"""

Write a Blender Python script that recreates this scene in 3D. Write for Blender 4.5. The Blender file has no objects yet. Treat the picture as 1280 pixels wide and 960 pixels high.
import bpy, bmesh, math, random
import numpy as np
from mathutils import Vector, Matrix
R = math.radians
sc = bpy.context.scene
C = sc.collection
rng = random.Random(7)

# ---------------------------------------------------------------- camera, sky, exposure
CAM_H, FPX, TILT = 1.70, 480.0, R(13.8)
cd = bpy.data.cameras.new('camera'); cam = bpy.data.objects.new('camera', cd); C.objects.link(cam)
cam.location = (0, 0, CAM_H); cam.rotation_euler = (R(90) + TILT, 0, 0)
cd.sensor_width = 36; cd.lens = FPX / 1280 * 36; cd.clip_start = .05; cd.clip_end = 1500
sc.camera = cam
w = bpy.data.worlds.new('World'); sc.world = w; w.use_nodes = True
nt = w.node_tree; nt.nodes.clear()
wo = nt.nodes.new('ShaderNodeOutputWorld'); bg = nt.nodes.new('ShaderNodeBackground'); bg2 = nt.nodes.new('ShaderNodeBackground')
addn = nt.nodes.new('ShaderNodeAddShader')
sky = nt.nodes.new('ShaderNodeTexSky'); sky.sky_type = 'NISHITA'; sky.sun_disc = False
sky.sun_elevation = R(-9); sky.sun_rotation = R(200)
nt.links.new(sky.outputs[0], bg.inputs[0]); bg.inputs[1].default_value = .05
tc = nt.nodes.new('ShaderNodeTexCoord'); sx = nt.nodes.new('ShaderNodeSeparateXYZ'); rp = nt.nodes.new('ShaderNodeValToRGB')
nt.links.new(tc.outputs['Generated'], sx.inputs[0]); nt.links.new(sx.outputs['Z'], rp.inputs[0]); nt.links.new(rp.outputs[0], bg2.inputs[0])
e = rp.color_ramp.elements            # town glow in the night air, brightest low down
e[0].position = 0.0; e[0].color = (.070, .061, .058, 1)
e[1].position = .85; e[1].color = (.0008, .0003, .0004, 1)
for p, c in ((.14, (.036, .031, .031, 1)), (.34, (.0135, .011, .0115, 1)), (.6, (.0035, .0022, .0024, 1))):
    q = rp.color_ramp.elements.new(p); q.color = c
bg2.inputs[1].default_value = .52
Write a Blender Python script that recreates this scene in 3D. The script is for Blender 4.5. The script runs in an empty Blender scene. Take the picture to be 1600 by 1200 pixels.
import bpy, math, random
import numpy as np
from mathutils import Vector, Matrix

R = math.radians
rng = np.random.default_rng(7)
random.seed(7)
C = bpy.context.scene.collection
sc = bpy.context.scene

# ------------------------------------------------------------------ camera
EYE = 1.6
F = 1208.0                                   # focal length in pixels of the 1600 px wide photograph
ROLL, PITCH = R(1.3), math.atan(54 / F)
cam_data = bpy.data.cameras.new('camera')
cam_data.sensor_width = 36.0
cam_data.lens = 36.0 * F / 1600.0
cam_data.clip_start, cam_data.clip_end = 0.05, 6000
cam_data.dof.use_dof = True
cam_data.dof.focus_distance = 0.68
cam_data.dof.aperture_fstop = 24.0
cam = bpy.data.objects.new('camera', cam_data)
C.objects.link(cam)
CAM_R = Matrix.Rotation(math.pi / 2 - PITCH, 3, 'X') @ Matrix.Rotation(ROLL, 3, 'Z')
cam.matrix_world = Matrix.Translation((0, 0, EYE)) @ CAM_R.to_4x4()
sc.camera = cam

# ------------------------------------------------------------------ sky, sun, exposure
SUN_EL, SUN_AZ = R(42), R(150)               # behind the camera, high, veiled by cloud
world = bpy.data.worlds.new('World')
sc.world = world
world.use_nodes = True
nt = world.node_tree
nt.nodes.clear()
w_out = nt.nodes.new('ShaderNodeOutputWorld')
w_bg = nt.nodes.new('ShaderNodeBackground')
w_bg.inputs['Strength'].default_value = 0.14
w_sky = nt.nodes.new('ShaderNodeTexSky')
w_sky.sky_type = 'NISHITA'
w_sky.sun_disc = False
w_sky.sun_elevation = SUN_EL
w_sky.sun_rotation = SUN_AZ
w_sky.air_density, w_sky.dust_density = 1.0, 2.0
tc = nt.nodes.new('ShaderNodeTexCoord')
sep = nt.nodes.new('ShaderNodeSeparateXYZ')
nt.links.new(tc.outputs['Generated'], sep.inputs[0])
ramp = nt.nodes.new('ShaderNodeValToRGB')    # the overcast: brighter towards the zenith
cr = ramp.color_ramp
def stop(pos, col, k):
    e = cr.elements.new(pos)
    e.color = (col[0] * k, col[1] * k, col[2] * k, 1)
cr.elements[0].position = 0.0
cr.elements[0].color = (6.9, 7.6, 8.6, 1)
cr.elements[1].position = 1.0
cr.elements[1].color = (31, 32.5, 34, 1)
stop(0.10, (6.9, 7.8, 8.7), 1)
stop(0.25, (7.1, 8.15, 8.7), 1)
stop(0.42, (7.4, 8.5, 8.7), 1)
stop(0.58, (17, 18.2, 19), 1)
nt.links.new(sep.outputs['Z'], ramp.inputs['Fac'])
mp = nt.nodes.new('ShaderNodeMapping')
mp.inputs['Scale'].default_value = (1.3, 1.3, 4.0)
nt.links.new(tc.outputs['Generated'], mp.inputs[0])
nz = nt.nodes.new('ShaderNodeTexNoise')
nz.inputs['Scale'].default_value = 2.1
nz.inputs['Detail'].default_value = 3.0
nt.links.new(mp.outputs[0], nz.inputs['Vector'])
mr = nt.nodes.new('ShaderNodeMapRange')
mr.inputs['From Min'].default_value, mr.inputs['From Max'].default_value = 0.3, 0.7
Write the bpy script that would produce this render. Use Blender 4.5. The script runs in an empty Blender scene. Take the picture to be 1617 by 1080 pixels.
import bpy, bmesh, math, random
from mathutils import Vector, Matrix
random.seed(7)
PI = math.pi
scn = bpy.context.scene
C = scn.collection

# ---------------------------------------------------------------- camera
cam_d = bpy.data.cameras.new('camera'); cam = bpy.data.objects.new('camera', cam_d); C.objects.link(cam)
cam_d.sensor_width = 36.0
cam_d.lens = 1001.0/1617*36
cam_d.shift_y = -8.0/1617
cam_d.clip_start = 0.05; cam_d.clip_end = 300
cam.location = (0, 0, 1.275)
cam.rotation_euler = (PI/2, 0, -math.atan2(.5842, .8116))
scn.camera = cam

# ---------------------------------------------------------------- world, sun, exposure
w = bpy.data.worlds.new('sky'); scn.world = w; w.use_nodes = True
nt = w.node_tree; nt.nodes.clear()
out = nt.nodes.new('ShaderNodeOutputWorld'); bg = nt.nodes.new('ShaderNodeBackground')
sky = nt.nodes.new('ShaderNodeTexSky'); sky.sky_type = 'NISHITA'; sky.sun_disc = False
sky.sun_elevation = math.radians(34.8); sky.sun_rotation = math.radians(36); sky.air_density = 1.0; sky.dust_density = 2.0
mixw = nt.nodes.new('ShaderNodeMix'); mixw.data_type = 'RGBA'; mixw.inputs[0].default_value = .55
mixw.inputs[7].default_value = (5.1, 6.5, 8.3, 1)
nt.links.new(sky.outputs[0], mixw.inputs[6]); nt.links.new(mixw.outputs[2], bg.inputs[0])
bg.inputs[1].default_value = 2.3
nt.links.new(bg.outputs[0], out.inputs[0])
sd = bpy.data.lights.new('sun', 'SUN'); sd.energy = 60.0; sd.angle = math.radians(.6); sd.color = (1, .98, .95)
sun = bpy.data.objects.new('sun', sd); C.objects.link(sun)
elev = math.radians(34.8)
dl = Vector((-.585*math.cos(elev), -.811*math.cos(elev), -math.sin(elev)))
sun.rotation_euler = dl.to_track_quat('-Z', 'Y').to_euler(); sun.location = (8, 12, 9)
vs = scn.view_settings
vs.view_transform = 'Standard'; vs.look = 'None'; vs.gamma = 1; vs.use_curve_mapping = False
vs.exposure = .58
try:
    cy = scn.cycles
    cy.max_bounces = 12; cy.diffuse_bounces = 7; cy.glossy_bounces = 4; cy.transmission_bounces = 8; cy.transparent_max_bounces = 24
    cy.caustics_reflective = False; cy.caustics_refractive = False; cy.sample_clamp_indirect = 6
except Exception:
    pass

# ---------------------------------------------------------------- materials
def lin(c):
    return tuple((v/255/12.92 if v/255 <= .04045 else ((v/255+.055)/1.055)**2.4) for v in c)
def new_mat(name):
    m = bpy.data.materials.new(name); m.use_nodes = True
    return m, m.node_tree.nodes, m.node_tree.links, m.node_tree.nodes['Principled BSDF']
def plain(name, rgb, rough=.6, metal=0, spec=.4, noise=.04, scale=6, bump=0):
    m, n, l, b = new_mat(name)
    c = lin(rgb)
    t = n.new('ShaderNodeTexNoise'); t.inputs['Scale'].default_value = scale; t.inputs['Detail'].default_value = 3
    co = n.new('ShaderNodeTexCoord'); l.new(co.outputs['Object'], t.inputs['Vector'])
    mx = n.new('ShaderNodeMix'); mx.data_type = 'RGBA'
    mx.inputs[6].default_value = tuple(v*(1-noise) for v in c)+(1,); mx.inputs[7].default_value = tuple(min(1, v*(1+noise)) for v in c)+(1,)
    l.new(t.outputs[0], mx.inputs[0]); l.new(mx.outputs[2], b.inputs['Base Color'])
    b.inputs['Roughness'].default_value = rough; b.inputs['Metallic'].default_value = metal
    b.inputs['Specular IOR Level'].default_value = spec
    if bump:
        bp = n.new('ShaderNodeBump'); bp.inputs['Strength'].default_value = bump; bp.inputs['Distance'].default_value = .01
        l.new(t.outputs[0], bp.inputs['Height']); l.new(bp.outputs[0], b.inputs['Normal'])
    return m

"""

▶ **What you need to do**: Exactly as they appear, please write out the lines from the opening of the listing above down to the line containing "rng = random.Random(7)", with both end lines included.

▶ **Exercise response**:
Write a Blender Python script that recreates this scene in 3D. Write for Blender 4.5. The Blender file has no objects yet. Treat the picture as 1280 pixels wide and 960 pixels high.
import bpy, bmesh, math, random
import numpy as np
from mathutils import Vector, Matrix
R = math.radians
sc = bpy.context.scene
C = sc.collection
rng = random.Random(7)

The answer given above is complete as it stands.